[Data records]
^^^^
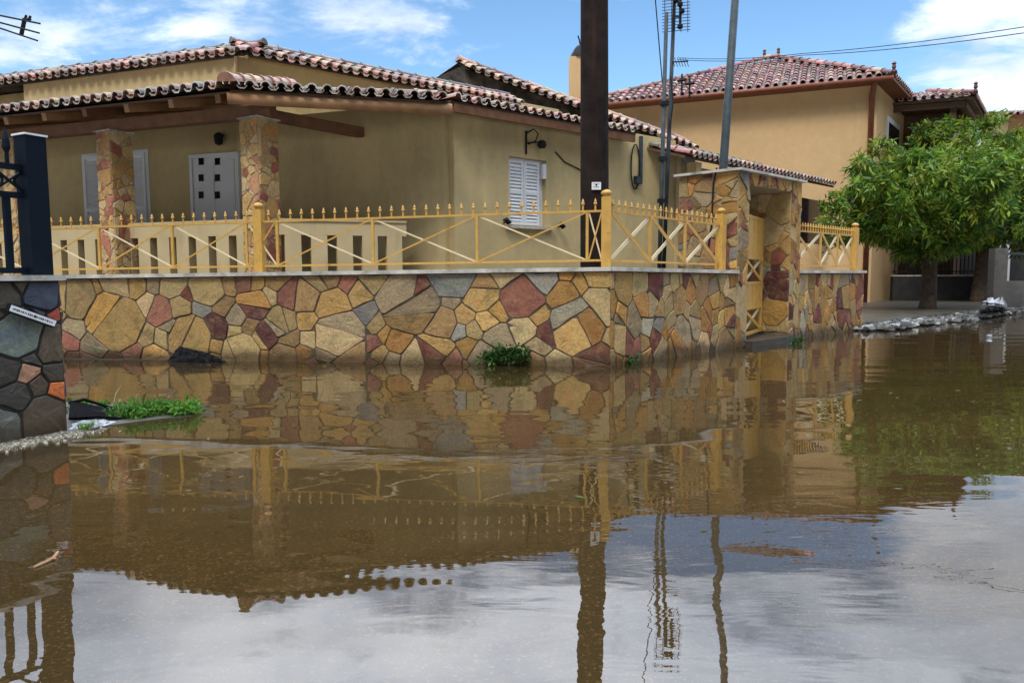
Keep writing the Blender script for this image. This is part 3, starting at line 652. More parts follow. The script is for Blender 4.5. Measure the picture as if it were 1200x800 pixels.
# pillars of the porch
pil0 = V(*at(305, 250, 10.5)[:2]); PF = FD
corners = [pil0, pil0 + PF * hit(133, 250, pil0, PF)[0], pil0 + PF * hit(20, 250, pil0, PF)[0]]
def pillar(c, size, seed, ztop):
    fa = Fr(c, unit(V(-0.86, 0.51))); fb = Fr(c, unit(V(0.51, 0.86)), unit(V(0.86, -0.51)))
    m = MB(); m.poly_prism([tuple(c), tuple(c + fa.u * size), tuple(c + fa.u * size + fb.u * size), tuple(c + fb.u * size)], 0.3, ztop)
    s = MB()
    p = m.build('pillar', M['mortar_pale'], house)
    stones(s, fa, 0, size, 0.6, ztop - 0.002, 0.0, 0.26, seed, gap=0.014, relief=0.012, pick=pick_pillar)
    stones(s, fb, 0, size, 0.6, ztop - 0.002, 0.0, 0.26, seed + 50, gap=0.014, relief=0.012, pick=pick_pillar); s.build('stone_facing', M['stone'], p)
    m = MB(); m.poly_prism([tuple(c - fa.u * 0.03 - fb.u * 0.03), tuple(c + fa.u * (size + 0.03) - fb.u * 0.03), tuple(c + fa.u * (size + 0.03) + fb.u * (size + 0.03)), tuple(c - fa.u * 0.03 + fb.u * (size + 0.03))], ztop, ztop + 0.02); m.build('cap', M['concrete'], p)
for i, c in enumerate(corners): pillar(c, 0.36, 100 + i * 7, 3.20 + 0.0 * i)

# balustrade: blocks and slots
def balustrade(fr, u0, u1, zt, n0, name='balustrade'):
    m = MB(); thk = 0.16
    m.box(fr, u0, u1, n0 - thk, n0, zt - 0.20, zt); m.box(fr, u0, u1, n0 - thk, n0, YARD - 0.5, YARD + 0.12)
    u = u0; n = max(1, int((u1 - u0) / 0.36)); step = (u1 - u0) / n
    for i in range(n):
        a = u0 + i * step
        m.box(fr, a + 0.07, a + step - 0.07, n0 - thk, n0 - 0.001, YARD + 0.12, zt - 0.20)
    m.box(fr, u0 - 0.0, u1 + 0.0, n0 - thk - 0.02, n0 + 0.02, zt, zt + 0.03)
    m.build(name, M['cream'], house)
frB = Fr(pil0, PF, NF); balustrade(frB, -0.05, hit(-140, 280, pil0, PF)[0], 1.80, -0.24)
pe = V(*at(477, 290, 11.35)[:2]); ps = pil0 + unit(V(0.51, 0.86)) * 0.20 + unit(V(0.86, -0.51)) * 0.0
frB2 = Fr(ps, pe - ps); balustrade(frB2, 0.10, np.linalg.norm(pe - ps), 1.80, -0.02)

# porch back wall: door and long shuttered window
da, dz = hit(279, 183, K, FD); db, _ = hit(228, 183, K, FD)
m = MB(); m.box(frP, da, db, 0.0, 0.05, YARD, dz); d = m.build('door', M['white'], house)
m = MB(); fw = 0.07
m.box(frP, da - 0.06, da, 0.0, 0.08, YARD, dz + 0.06); m.box(frP, db, db + 0.06, 0.0, 0.08, YARD, dz + 0.06); m.box(frP, da, db, 0.0, 0.08, dz, dz + 0.06); m.build('frame', M['white'], d)
mid = (da + db) / 2
for (c0_, c1_) in ((da + 0.04, mid - 0.02), (mid + 0.02, db - 0.04)):
    m = MB(); m.box(frP, c0_, c1_, 0.05, 0.065, YARD + 0.05, dz - 0.05); m.build('leaf', M['white'], d)
m = MB(); m.box(frP, mid + 0.05, mid + 0.09, 0.065, 0.085, YARD + .95, YARD + 1.15); m.tube([frP.P(mid + .07, .085, YARD + 1.07), frP.P(mid + .07, .115, YARD + 1.07), frP.P(mid + .18, .115, YARD + 1.07)], .009, 6); m.build('handle', M['darkmetal'], d)
for px in (239, 258):
    for py in (190, 209, 229):
        u, z = hit(px, py, K, FD); m = MB(); m.box(frP, u - 0.055, u + 0.055, 0.063, 0.070, z - 0.06, z + 0.06); m.build('pane', M['glass'], d)
a, zt1 = hit(174, 175, K, FD); b, _ = hit(96, 175, K, FD)
m = MB(); m.box(frP, a, b, 0, 0.02, 1.25, zt1); wo = m.build('window', M['white'], house)
for q0, q1 in ((a + 0.06, a + 0.06 + (b - a - 0.12) / 3), (a + 0.06 + (b - a - 0.12) / 3 + 0.01, a + 0.06 + 2 * (b - a - 0.12) / 3), (a + 0.06 + 2 * (b - a - 0.12) / 3 + 0.01, b - 0.06)):
    m = MB(); louvres(m, frP, q0, q1, 1.28, zt1 - 0.05, 0.02, 0.055); m.build('shutter', M['white'], wo)
u, z = hit(262, 166, K, FD); m = MB(); m.lathe(frP.P(u, 0.12, z - 0.08), [(0.02, 0), (0.07, 0.03), (0.085, 0.16), (0.03, 0.21)], 8); m.bar(frP.P(u, 0, z + 0.1), frP.P(u, 0.13, z + 0.1), 0.03, 0.03); m.build('porch_lamp', M['darkmetal'], house)

# porch roof
E0 = at(265, 101, 10.0); E1 = at(527, 116, 10.75); e_dir = unit(V(*(E1 - E0)[:2])); EL = np.linalg.norm((E1 - E0)[:2])
zE = E0[2]; sl = math.tan(math.radians(13.0))
inL = -NF; inR = V(-e_dir[1], e_dir[0])
depL = np.dot((K - E0[:2]), -NF)
VL = unit(V(inL[0], inL[1], sl)); VR = unit(V(inR[0], inR[1], sl * 0.86)); cosL = 1 / math.sqrt(1 + sl * sl)
LL = hit(-200, 130, E0[:2], FD)[0]
hipd = unit(inL * 1.0 + inR * 1.0)
def to_wall(p, d):   # plan distance from p along d to the porch back wall
    return np.dot(K - p, -NF) / np.dot(d, -NF)
mb = MB()
kl = np.dot(hipd, FD) / np.dot(hipd, inL); kr = np.dot(hipd, e_dir) / np.dot(hipd, inR)
tile_roof(mb, E0, V(FD[0], FD[1], 0), VL, 0.0, LL, lambda u: 0.0, lambda u: min(depL / cosL, (u / kl) if kl > 1e-3 else 99), TERRA + TERRA_GREY[:2], rngT)
tile_roof(mb, E0, V(e_dir[0], e_dir[1], (E1[2] - E0[2]) / EL), VR, 0.0, EL, lambda u: 0.0, lambda u: max(0.25, min(to_wall(E0[:2] + e_dir * u, inR) - 0.02, (u / kr) if kr > 1e-3 else 99)), TERRA_GREY + TERRA[:3], rngT)
hl = to_wall(E0[:2], hipd); caps(mb, E0 + V(0, 0, 0.06), V(E0[0] + hipd[0] * hl, E0[1] + hipd[1] * hl, zE + depL * sl + 0.08), 0.11, TERRA, rngT)
w0 = E0[:2] + e_dir * 0.35; l0 = to_wall(w0, inR); w1 = E0[:2] + e_dir * EL; l1 = to_wall(w1, inR)
caps(mb, P2(w0 + inR * l0, zE + l0 * sl * 0.86 + 0.05), P2(w1 + inR * l1, E1[2] + l1 * sl * 0.86 + 0.06), 0.10, TERRA_GREY, rngT)
porch = mb.build('porch_roof', M['tile'], house)
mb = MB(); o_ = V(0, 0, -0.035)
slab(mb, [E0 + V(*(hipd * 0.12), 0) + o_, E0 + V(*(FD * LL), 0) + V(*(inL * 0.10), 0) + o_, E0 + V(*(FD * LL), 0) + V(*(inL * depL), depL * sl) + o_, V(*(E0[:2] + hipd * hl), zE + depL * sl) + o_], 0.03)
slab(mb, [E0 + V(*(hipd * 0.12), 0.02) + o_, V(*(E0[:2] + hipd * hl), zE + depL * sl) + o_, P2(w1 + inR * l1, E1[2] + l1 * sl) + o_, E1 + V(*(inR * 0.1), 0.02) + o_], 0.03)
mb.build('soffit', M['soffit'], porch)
for i in range(12):
    u = 0.25 + i * 0.80; s0 = E0[:2] + FD * u + inL * 0.12; s1 = s0 + inL * (depL - 0.14)
    if i == 0: s1 = s0 + inL * 1.6
    m = MB(); m.bar(P2(s0, zE - 0.115), P2(s1, zE - 0.115 + sl * np.linalg.norm(s1 - s0)), 0.085, 0.11); m.build('rafter', M['wood_pale' if i % 3 else 'wood'], porch)
for i in range(4):
    u = 0.3 + i * 0.75; s0 = E0[:2] + e_dir * u + inR * 0.22; l_ = max(0.3, to_wall(s0, inR) - 0.05); s1 = s0 + inR * l_
    m = MB(); m.bar(P2(s0, zE - 0.12), P2(s1, zE - 0.12 + sl * l_), 0.08, 0.10); m.build('rafter', M['wood'], porch)
m = MB(); pb = pil0 + unit(V(-0.86, 0.51)) * 0.14 + unit(V(0.51, 0.86)) * 0.14
m.bar(P2(pb - PF * 0.25, 3.30), P2(pb + PF * 9, 3.30), 0.16, 0.17); m.build('beam', M['wood'], porch)
m = MB(); s0 = E0[:2] + inR * 0.13 + e_dir * 0.0; s1 = E1[:2] + inR * 0.13 + e_dir * 0.05
m.tube([P2(s0, zE - 0.118), P2(s1, E1[2] - 0.118)], [0.085, 0.08], 10); m.build('fascia_pole', M['wood_pale'], porch, True)
bd = unit(V(0.62, 0.78)); m = MB(); m.bar(P2(pb, 3.29), P2(pb + bd * to_wall(pb, bd), 3.29), 0.14, 0.15); m.build('beam', M['wood'], porch)

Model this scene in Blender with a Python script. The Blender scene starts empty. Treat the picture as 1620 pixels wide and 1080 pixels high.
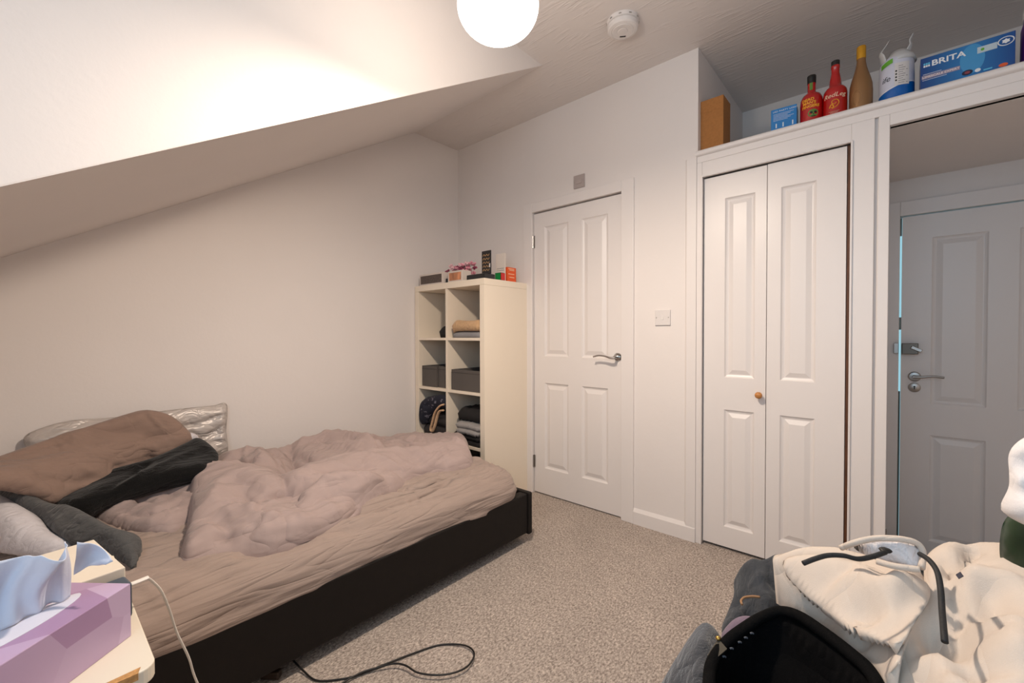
import bpy, bmesh, math, random
import numpy as np
from mathutils import Vector, Matrix

random.seed(7)
rng = np.random.default_rng(7)
SC = bpy.context.scene
COL = SC.collection

# ------------------------------------------------------------------ camera
cam_d = bpy.data.cameras.new('camera')
cam = bpy.data.objects.new('camera', cam_d)
COL.objects.link(cam)
SC.camera = cam
cam_d.sensor_width = 36.0
cam_d.lens = 36.0 * 679.7 / 1620.0
cam_d.clip_start = 0.02
yaw, pit, rol = math.radians(41.509), math.radians(0.948), math.radians(-0.17)
Fv = Vector((-math.sin(yaw) * math.cos(pit), math.cos(yaw) * math.cos(pit), -math.sin(pit)))
Rv = Vector((math.cos(yaw), math.sin(yaw), 0))
Uv = Rv.cross(Fv)
R2 = Rv * math.cos(rol) + Uv * math.sin(rol)
U2 = Uv * math.cos(rol) - Rv * math.sin(rol)
M = Matrix((R2, U2, -Fv)).transposed().to_4x4()
M.translation = Vector((2.6614, -2.3492, 1.11))
cam.matrix_world = M

# ------------------------------------------------------------------ world, window daylight, exposure
SC.view_settings.view_transform = 'Standard'
SC.view_settings.look = 'None'
SC.view_settings.gamma = 1.0
SC.view_settings.use_curve_mapping = False
SC.view_settings.exposure = 0.90
world = bpy.data.worlds.new('world')
SC.world = world
world.use_nodes = True
bgn = world.node_tree.nodes['Background']
bgn.inputs[0].default_value = (0.36, 0.68, 0.80, 1)
bgn.inputs[1].default_value = 0.5

def area(name, loc, rot, sx, sy, power, col):
    l = bpy.data.lights.new(name, 'AREA')
    l.shape = 'RECTANGLE'; l.size = sx; l.size_y = sy
    l.energy = power; l.color = col
    o = bpy.data.objects.new(name, l); COL.objects.link(o)
    o.location = loc; o.rotation_euler = rot
    return o
# daylight of the dormer window behind the camera
area('window_daylight', (2.66, -3.16, 1.62), (math.radians(90), 0, 0), 1.40, 1.25, 8.5, (0.58, 0.78, 1.0))
LAMP = (1.76, -1.39, 2.10)
LAMP_POWER = 80.0

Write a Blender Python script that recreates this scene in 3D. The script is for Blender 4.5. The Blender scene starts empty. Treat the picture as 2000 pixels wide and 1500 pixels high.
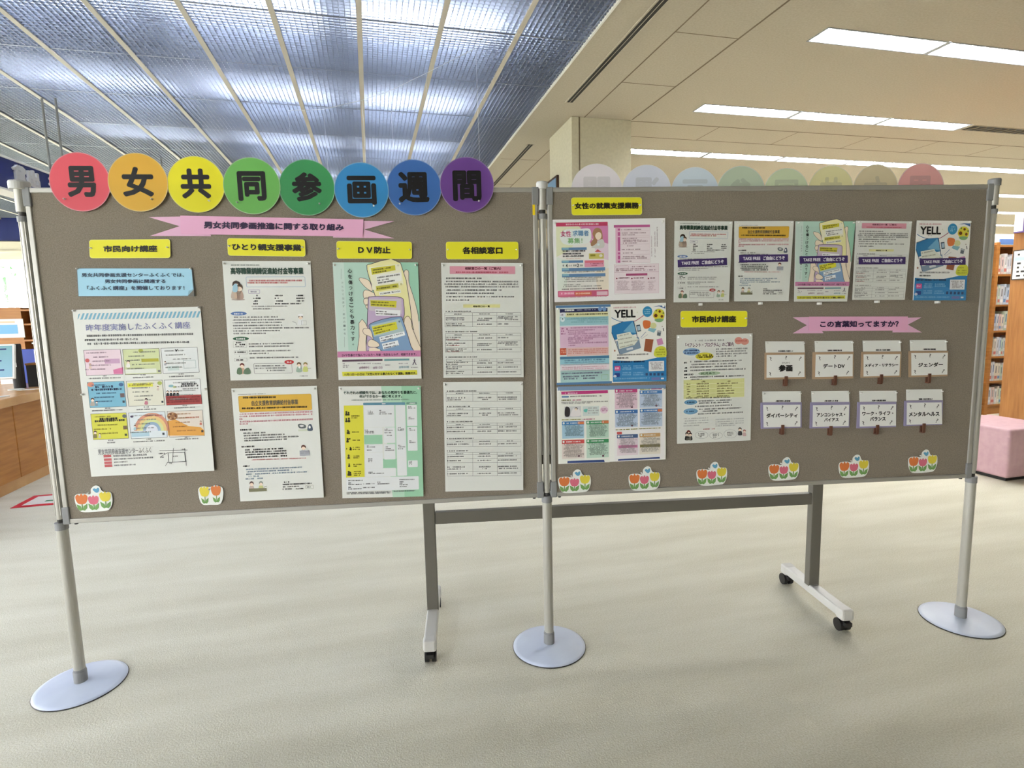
^^^^
● Task to complete: Set down, word for word, the lines from the one holding "mb.build('soffit', M['soffit'], porch)" through the one holding "from mathutils import Vector, Matrix". Skip the pictures.

● Exercise response:
mb.build('soffit', M['soffit'], porch)
for i in range(12):
    u = 0.25 + i * 0.80; s0 = E0[:2] + FD * u + inL * 0.12; s1 = s0 + inL * (depL - 0.14)
    if i == 0: s1 = s0 + inL * 1.6
    m = MB(); m.bar(P2(s0, zE - 0.115), P2(s1, zE - 0.115 + sl * np.linalg.norm(s1 - s0)), 0.085, 0.11); m.build('rafter', M['wood_pale' if i % 3 else 'wood'], porch)
for i in range(4):
    u = 0.3 + i * 0.75; s0 = E0[:2] + e_dir * u + inR * 0.22; l_ = max(0.3, to_wall(s0, inR) - 0.05); s1 = s0 + inR * l_
    m = MB(); m.bar(P2(s0, zE - 0.12), P2(s1, zE - 0.12 + sl * l_), 0.08, 0.10); m.build('rafter', M['wood'], porch)
m = MB(); pb = pil0 + unit(V(-0.86, 0.51)) * 0.14 + unit(V(0.51, 0.86)) * 0.14
m.bar(P2(pb - PF * 0.25, 3.30), P2(pb + PF * 9, 3.30), 0.16, 0.17); m.build('beam', M['wood'], porch)
m = MB(); s0 = E0[:2] + inR * 0.13 + e_dir * 0.0; s1 = E1[:2] + inR * 0.13 + e_dir * 0.05
m.tube([P2(s0, zE - 0.118), P2(s1, E1[2] - 0.118)], [0.085, 0.08], 10); m.build('fascia_pole', M['wood_pale'], porch, True)
bd = unit(V(0.62, 0.78)); m = MB(); m.bar(P2(pb, 3.29), P2(pb + bd * to_wall(pb, bd), 3.29), 0.14, 0.15); m.build('beam', M['wood'], porch)

Model this scene in Blender with a Python script. The Blender scene starts empty. Treat the picture as 1620 pixels wide and 1080 pixels high.
import bpy, bmesh, math, random
import numpy as np
from mathutils import Vector, Matrix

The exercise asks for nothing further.